Dans les pays où la religion est omniprésente, exprimer son athéisme représente un acte de rébellion. Le risque de se faire rejeter par ses proches, par la société et même de se voir jeter en prison pour blasphème est bien réel. C’est le cas notamment en Tunisie et en Égypte où pourtant « la liberté de croyance est garantie dans la Constitution mais le gouvernement égyptien considère que l'athéisme est aussi dangereux pour la société que l'extrémisme religieux », rapporte une journaliste de France 24. Elle détaille aussi dans son reportage les mesures prises (campagne, site internet) par le gouvernement pour convaincre les athées de retrouver leur foi.

Difficile d’affirmer que l’on peut et veut vivre sans religion sans être stigmatisé dans certains pays où l’athéisme reste encore très tabou. En Irak, où plus de 95% de la population est musulmane, les athées risquent de s’attirer les foudres des milices religieuses. Pourtant, les jeunes semblent plus enclins à se détourner de la religion. « La nouvelle génération en a marre des extrémistes religieux qui sont responsables de l’éclatement du pays, confie un étudiant de Bassorah à un journaliste de Your Middle East. Les jeunes voyagent, lisent, regardent la télévision et sont connectés à Internet…, ils ont devenus sceptiques vis-à-vis de leur religion. »

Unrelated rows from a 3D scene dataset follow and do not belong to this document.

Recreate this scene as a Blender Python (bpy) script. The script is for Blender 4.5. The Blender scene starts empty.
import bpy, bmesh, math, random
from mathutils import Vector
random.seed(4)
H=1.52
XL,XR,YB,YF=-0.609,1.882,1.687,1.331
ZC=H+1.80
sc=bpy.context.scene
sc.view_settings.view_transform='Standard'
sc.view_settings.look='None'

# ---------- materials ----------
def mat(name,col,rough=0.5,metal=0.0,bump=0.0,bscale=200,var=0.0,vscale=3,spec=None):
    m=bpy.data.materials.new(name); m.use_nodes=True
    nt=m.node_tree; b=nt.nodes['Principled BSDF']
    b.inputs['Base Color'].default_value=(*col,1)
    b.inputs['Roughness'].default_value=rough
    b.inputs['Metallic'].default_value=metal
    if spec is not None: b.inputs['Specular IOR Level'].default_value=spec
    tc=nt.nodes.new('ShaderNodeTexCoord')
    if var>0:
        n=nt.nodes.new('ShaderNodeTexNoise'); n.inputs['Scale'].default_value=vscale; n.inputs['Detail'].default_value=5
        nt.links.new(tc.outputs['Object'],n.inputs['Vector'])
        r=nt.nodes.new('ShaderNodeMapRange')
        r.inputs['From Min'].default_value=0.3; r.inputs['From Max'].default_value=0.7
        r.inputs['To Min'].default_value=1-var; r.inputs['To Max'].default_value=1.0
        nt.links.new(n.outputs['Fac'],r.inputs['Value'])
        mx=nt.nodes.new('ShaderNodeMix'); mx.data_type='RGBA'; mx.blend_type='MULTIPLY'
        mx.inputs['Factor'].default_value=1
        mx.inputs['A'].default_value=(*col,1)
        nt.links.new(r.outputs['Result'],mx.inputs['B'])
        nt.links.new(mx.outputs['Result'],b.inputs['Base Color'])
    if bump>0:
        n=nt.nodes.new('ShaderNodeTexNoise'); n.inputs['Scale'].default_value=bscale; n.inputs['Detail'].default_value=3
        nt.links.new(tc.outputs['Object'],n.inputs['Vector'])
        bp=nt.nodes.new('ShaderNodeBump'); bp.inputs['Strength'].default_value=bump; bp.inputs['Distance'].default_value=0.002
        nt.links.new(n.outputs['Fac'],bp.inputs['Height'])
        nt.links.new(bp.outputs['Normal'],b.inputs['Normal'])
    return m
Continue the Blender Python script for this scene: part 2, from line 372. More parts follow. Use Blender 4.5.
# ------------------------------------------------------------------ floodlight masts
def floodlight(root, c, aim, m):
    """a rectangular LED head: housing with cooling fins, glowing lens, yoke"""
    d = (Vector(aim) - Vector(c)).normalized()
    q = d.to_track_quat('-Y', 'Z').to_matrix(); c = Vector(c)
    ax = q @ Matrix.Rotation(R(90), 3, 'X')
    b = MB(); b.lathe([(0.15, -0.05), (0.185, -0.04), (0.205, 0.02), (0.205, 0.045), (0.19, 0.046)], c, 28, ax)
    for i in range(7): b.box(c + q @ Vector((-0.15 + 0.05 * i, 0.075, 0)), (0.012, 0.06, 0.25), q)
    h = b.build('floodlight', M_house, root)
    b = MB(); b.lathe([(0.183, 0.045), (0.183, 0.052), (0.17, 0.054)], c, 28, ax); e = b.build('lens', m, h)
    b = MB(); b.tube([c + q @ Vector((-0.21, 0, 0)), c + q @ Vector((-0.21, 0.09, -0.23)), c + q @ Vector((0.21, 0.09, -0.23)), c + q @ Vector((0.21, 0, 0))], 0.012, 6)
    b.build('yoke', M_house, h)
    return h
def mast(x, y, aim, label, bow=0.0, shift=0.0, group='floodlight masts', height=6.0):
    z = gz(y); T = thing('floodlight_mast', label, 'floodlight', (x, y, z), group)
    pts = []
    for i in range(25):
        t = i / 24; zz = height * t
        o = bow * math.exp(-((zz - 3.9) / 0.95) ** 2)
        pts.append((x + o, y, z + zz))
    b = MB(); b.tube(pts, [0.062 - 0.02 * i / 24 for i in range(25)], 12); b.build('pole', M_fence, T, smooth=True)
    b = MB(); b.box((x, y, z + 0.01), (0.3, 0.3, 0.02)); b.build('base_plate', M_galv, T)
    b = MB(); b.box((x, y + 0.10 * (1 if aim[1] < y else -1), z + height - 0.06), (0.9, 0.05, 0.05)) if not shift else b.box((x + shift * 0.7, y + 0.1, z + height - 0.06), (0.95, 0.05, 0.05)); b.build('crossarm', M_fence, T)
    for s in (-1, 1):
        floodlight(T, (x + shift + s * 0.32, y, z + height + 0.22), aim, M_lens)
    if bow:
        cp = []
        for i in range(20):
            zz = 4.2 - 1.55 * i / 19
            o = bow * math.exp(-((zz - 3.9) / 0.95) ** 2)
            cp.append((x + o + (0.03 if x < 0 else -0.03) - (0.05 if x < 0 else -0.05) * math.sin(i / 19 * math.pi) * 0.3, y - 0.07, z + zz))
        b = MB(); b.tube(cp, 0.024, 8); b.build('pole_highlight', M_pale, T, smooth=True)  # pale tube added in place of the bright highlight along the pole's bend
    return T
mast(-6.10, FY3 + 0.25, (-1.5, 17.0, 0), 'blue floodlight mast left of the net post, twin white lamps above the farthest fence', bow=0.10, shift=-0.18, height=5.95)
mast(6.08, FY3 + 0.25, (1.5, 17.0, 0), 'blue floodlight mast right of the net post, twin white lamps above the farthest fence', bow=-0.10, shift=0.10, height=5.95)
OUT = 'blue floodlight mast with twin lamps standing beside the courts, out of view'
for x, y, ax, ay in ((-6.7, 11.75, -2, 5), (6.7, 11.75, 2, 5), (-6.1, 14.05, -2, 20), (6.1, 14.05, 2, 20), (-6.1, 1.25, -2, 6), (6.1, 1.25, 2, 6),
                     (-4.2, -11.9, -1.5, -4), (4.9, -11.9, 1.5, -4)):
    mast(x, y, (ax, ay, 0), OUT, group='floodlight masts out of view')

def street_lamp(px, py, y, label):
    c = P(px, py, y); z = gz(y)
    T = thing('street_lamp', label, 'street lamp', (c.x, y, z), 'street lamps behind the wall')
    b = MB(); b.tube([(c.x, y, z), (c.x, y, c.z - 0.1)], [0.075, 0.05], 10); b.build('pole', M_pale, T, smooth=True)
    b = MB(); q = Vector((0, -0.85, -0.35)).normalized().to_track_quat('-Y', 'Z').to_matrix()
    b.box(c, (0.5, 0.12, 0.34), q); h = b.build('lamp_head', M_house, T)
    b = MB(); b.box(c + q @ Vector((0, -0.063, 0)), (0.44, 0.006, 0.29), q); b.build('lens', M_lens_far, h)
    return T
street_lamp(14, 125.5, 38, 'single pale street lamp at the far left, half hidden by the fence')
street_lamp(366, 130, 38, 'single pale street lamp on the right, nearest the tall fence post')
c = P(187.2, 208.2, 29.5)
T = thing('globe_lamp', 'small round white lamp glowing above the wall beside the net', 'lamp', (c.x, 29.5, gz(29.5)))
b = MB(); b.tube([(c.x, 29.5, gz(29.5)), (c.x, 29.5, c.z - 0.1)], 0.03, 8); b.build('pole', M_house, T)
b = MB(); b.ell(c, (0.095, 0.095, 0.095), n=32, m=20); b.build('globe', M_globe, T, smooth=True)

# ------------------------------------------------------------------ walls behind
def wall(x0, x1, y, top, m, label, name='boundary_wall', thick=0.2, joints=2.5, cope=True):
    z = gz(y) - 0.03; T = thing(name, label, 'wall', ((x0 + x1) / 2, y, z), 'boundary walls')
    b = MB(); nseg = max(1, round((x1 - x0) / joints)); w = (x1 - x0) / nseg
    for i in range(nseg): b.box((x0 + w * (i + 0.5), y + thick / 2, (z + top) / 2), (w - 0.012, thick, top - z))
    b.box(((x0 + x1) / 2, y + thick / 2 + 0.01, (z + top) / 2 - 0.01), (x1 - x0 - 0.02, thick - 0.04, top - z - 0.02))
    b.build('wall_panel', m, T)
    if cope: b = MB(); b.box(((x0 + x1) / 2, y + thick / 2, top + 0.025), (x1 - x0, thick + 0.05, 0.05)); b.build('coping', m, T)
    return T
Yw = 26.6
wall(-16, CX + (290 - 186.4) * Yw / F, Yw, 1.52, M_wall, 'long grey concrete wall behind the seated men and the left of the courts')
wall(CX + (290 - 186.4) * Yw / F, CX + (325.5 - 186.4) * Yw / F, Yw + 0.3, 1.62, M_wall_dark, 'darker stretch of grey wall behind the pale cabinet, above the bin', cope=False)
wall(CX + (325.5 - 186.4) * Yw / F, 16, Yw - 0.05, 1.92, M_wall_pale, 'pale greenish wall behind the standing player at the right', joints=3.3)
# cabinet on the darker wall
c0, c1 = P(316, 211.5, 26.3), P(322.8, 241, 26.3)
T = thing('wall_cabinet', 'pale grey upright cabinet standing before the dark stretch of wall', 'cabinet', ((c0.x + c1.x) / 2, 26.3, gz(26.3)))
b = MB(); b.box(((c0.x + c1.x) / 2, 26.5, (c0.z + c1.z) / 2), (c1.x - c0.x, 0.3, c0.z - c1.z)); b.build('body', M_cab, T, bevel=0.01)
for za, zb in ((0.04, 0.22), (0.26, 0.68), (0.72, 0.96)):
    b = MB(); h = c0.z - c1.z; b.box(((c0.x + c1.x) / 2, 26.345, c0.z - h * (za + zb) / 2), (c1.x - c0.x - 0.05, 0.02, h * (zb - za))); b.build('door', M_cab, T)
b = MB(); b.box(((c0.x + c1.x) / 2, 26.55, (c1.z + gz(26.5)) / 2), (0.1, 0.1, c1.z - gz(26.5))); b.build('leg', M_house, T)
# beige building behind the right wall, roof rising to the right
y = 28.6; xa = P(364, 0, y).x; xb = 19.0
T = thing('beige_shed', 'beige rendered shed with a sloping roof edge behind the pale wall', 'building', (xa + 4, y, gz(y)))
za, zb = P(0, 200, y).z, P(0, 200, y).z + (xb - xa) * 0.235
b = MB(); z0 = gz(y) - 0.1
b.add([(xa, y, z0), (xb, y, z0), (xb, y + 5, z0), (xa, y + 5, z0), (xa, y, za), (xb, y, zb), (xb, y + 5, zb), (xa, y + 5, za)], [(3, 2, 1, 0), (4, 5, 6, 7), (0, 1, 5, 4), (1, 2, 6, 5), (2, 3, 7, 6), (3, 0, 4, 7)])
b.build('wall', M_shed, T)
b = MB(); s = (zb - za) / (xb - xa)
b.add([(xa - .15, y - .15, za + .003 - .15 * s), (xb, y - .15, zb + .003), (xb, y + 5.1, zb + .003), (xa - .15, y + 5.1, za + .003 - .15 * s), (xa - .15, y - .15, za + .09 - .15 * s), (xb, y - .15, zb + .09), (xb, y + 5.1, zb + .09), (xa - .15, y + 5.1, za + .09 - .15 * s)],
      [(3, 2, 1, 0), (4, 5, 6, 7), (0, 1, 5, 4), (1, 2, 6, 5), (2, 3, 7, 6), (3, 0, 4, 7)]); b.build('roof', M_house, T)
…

En Arabie saoudite aussi les langues se délient. Selon le sondage WIN-Gallup International, seulement 5% de la population se dit « athée ». Pourtant se dévoiler ainsi n’est pas sans risque dans ce pays. En janvier dernier, le royaume a promulgué une nouvelle loi anti-terroriste qui interdit tout pensée dissidente. Parmi les dispositions de ce nouveau texte, il est stipulé que l’appel à l’athéisme ou la remise en cause des principes fondamentaux de l’islam sur lesquels est fondé le pays, sont désormais considérés comme un crime.

 
Définitions

ATHEE : Personne qui ne croit pas en Dieu, nie l'existence de toute divinité.
AGNOSTIQUE : Personne qui professe l'agnosticisme, doctrine d'après laquelle tout ce qui est au-delà du donné expérimental est inconnaissable.
HUMANISTE : Partisan de l'humanisme philosophique (théorie ou doctrine qui prend pour fin la personne humaine et son épanouissement).
LAÏC : Qui est indépendant de toute confession chrétienne.